Das BesEx-Format hat sich als gutes Beispiel erwiesen, Daten strukturiert in den Data Hub zu überführen. Auf dieser Grundlage lassen sich große Datenmengen automatisiert verarbeiten; ein wichtiger Schritt hin zu skalierbaren Dashboard-Lösungen. -
Visualisierung senkt Barrieren.
Ein klar gestaltetes Dashboard hilft, den Zugang zu Daten zu öffnen. Es zeichnet sich ab, dass viele Mitarbeitende, die bisher wenig mit Statistik gearbeitet haben, durch die Visualisierungen einen neuen Zugang zu ihren eigenen Fragestellungen gewinnen.
Nächste Schritte
Der Prototyp wird derzeit durch die Nutzenden vertestet. Das Feedback wird gesammelt und genutzt, um das Dashboard weiterzuentwickeln und zu optimieren.
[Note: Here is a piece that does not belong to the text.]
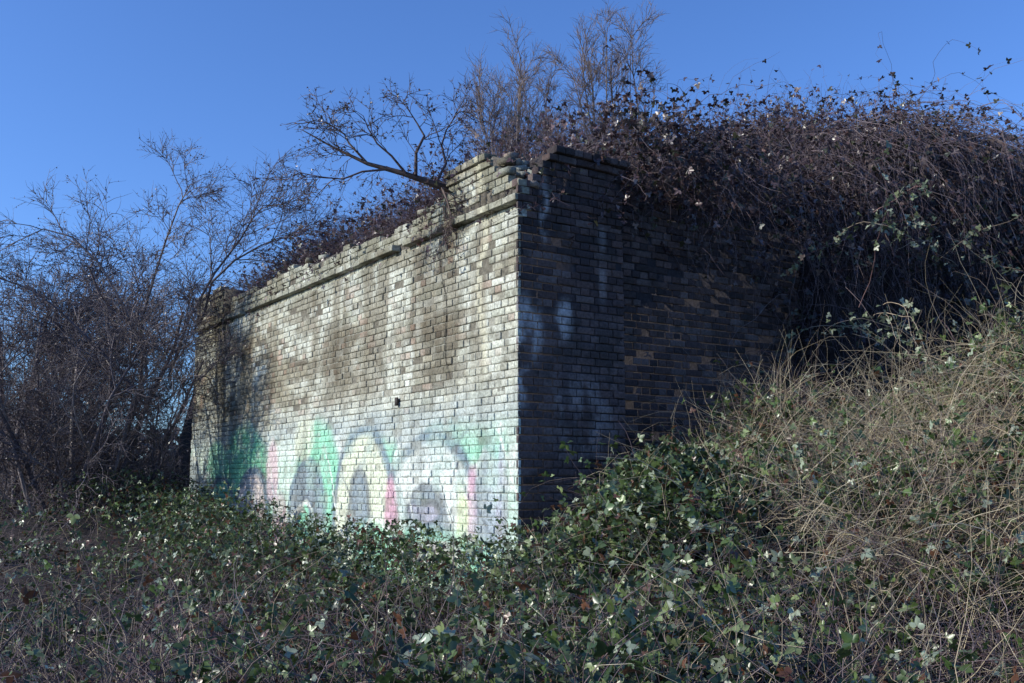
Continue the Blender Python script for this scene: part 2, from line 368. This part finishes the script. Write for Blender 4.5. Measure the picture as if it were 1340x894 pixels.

Durch jährliche Datenupdates und automatisierte Prozesse im Data Hub bleibt die Lösung langfristig aktuell und leicht erweiterbar. Perspektivisch sollen weitere Berliner Bibliotheken eingebunden werden, da viele bereits mit dem gleichen BesEx-Datenstandard arbeiten. Dabei können die Vorarbeiten im Data Hub, wie die Datenverabreitung und Visualisierung leicht auf die anderen 11 Bezirke übertragen werden.